Zaha Hadid e a arquitetura enquanto performance
Extravagante como as curvas e os ângulos dramáticos de suas construções, Zaha Hadid morreu, aos 65, nesta semana. Estive poucas vezes diante dela, não para entrevistas, mas em feiras de arte e aberturas de exposições que ela gostava de frequentar. Sua presença, tal qual sua arquitetura, é um tanto magnética. Impossível não olhar para ela nem para seus prédios estonteantes.
Hadid criou uma geometria orgânica, de formas que parecem se chocar umas com as outras sempre num equilíbrio um tanto precário, lembrando as curvas de Oscar Niemeyer, só que turbinadas pela pirotecnia do desenho à base de iMacs e seus softwares ultrapoderosos.
Desde seus primeiros projetos, como o posto de bombeiros da Vitra, firma de design na fronteira da Suíça com a Alemanha, Hadid trata o concreto como massa de modelar, alternando entre obras de angulosidade pronunciada e contornos mais voluptuosos que lembram o corpo da mulher.
Um de seus projetos mais marcantes, espécie de prelúdio à era das curvas mais ousadas, foi a sede da BMW em Leipzig, um complexo todo horizontal, que lembraria qualquer galpão de fábrica não fosse sua fachada de aspecto elástico, com uma curva que liga seus pavimentos.
Mais tarde, Hadid foi acentuando o caráter orgânico de suas construções, algo nítido em projetos como o Centro Aquático de Londres, construído para a Olimpíada de 2012, no centro cultural Heydar Aliyev, realizado no mesmo ano no Azerbaijão, e o parque Dongdaemun, de 2013, em Seul.
Da mesma forma que gostava de fazer aparições dramáticas, usando vestidos e joias que pareciam esculturas, Hadid pensava sua obra arquitetônica como elemento capaz de engendrar coreografias espontâneas. No lugar de corredores e escadas, tentava desenhar verdadeiras passarelas.


Seu parque em Seul, que lembra uma serpente com partes do corpo enterradas no chão, ou seu Museu de Arte do Século 21, inaugurado há seis anos em Roma, são exemplos claros de seu pensamento da arquitetura como performance, no caso, um ato arrasa-quarteirão.
Em Londres, não parei para ver sua construção olímpica. Mas em viagens a Roma e Seul fiz questão de conhecer suas obras, talvez as que mais evidenciam esse caráter de circulação enquanto performance.
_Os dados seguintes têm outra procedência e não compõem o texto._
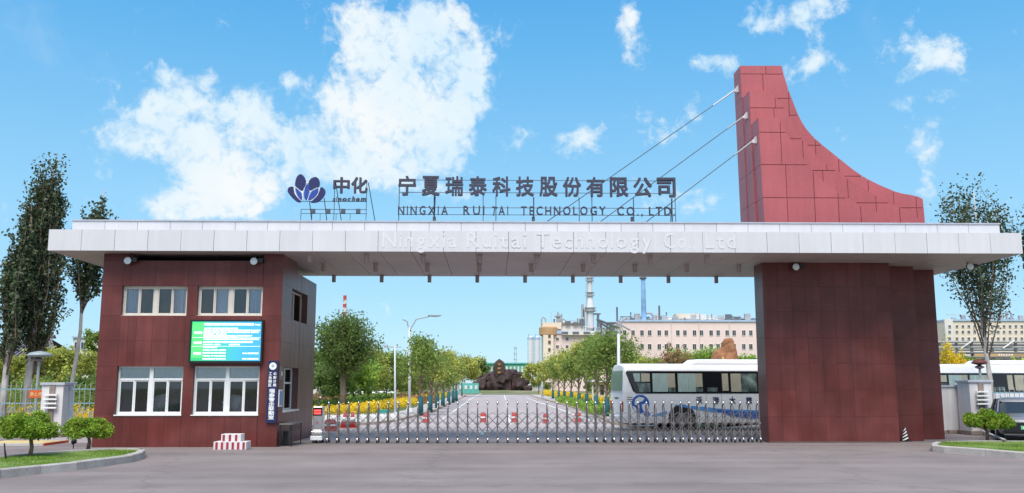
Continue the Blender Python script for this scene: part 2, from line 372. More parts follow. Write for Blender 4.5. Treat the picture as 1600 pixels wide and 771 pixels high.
def panel(kind, x0, x1, y0, y1, z0, z1, m, parent):
    me = panel_mesh(kind, x1-x0, y1-y0, z1-z0, m)
    return put(kind, me, m, parent, ((x0+x1)/2, (y0+y1)/2, (z0+z1)/2))
_tx = {}
def text_mesh(s, w=None, h=None, depth=.02, bold=0.0, shear=0, res=2, key=None):
    """lettering standing in the x-z plane, facing -y, its lower corner at the origin, scaled to w by h"""
    c = bpy.data.curves.new('lettering', 'FONT'); c.body = s; c.resolution_u = res; c.shear = shear; c.size = 1
    o = bpy.data.objects.new('lettering', c); me = bpy.data.meshes.new_from_object(o)
    bpy.data.objects.remove(o); bpy.data.curves.remove(c)
    n = len(me.vertices); co = np.empty(n * 3); me.vertices.foreach_get('co', co); co = co.reshape(-1, 3)
    lo = co.min(0) - bold; hi = co.max(0) + bold; sz = np.maximum(hi - lo, 1e-6)
    if w is None and h is None: sx_ = sz_ = 1
    elif w is None: sx_ = sz_ = h / sz[1]
    elif h is None: sx_ = sz_ = w / sz[0]
    else: sx_, sz_ = w / sz[0], h / sz[1]
    base = co - lo; fs = [tuple(p.vertices) for p in me.polygons]
    edges = {}
    for f in fs:
        for a, b in zip(f, f[1:] + f[:1]): k = (min(a, b), max(a, b)); edges[k] = edges.get(k, 0) + 1
    rim = [k for k, v in edges.items() if v == 1]
    V = []; F = []
    # a heavy face is built from copies of the thin one, each a little to one side and a hair further forward
    for q, (ox, oy) in enumerate([(0, 0)] if bold <= 0 else [(-bold, -bold), (bold, bold), (bold, -bold), (-bold, bold)]):
        k = len(V); f_ = -depth - q * .0007
        for x, y, _ in base: V.append(((x + ox) * sx_, f_, (y + oy) * sz_))
        F += [tuple(k + i for i in f) for f in fs]
        if depth:
            for x, y, _ in base: V.append(((x + ox) * sx_, q * .0005, (y + oy) * sz_))
            F += [(k + a, k + b, k + n + b, k + n + a) for a, b in rim]
    out = bpy.data.meshes.new('lettering'); out.from_pydata(V, [], F); bpy.data.meshes.remove(me)
    return out, sz[0] * sx_, sz[1] * sz_
def leaf_mesh(name, pts, size, m, up=.3, aspect=1.6, jitter=.35, seed=1):
    """one rhombic leaf per point, each turned its own way"""
    g = np.random.default_rng(seed); n = len(pts)
    nr = g.normal(size=(n, 3)); nr[:, 2] += up; nr /= np.linalg.norm(nr, axis=1, keepdims=True)
    t = np.cross(nr, g.normal(size=(n, 3))); t /= np.linalg.norm(t, axis=1, keepdims=True); b = np.cross(nr, t)
    sz = size * (1 + jitter * g.uniform(-1, 1, size=(n, 1)))
    v = np.stack([pts - t*sz*aspect/2, pts + b*sz/2, pts + t*sz*aspect/2, pts - b*sz/2], 1).reshape(-1, 3)
    me = bpy.data.meshes.new(name); me.vertices.add(4*n); me.vertices.foreach_set('co', v.ravel())
    me.loops.add(4*n); me.loops.foreach_set('vertex_index', np.arange(4*n, dtype=np.int32))
    me.polygons.add(n); me.polygons.foreach_set('loop_start', np.arange(0, 4*n, 4, dtype=np.int32))
    try: me.polygons.foreach_set('loop_total', np.full(n, 4, dtype=np.int32))
    except Exception: pass
    me.update(calc_edges=True); me.materials.append(m); return me

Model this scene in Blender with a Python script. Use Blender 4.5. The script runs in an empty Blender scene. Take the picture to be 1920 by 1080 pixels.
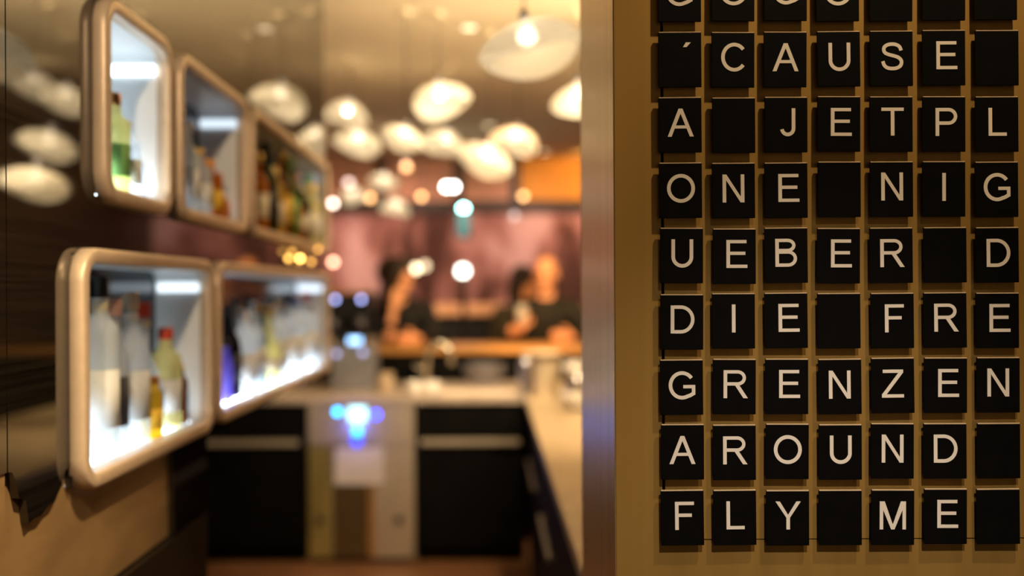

O museu italiano tem corredores sinuosos suspensos acima das galerias. Vistos debaixo, iluminados ao longo de toda a extensão, são traços luminosos no espaço. Enquanto o parque na metrópole sul-coreana é um desfile surpreendente de formas arredondadas.


Não espanta que ela tenha também desenhado peças de mobiliário e até sapatos. Nada funcionais e mais extravagantes —curadores reclamam que as paredes curvas do museu romano não se prestam à exposição de quadros—, as obras de Hadid viraram a coqueluche dos anos pré-desastre financeiro de oito anos atrás, símbolos de um momento viciado em ostentação.
É o oposto do que o circuito parece valorizar mais agora, na ressaca da bonança, com a próxima Bienal de Arquitetura de Veneza destacando projetos de habitação social. A morte precoce e repentina de Zaha Hadid coincide com ou fim ou a decadência de uma era de excessos.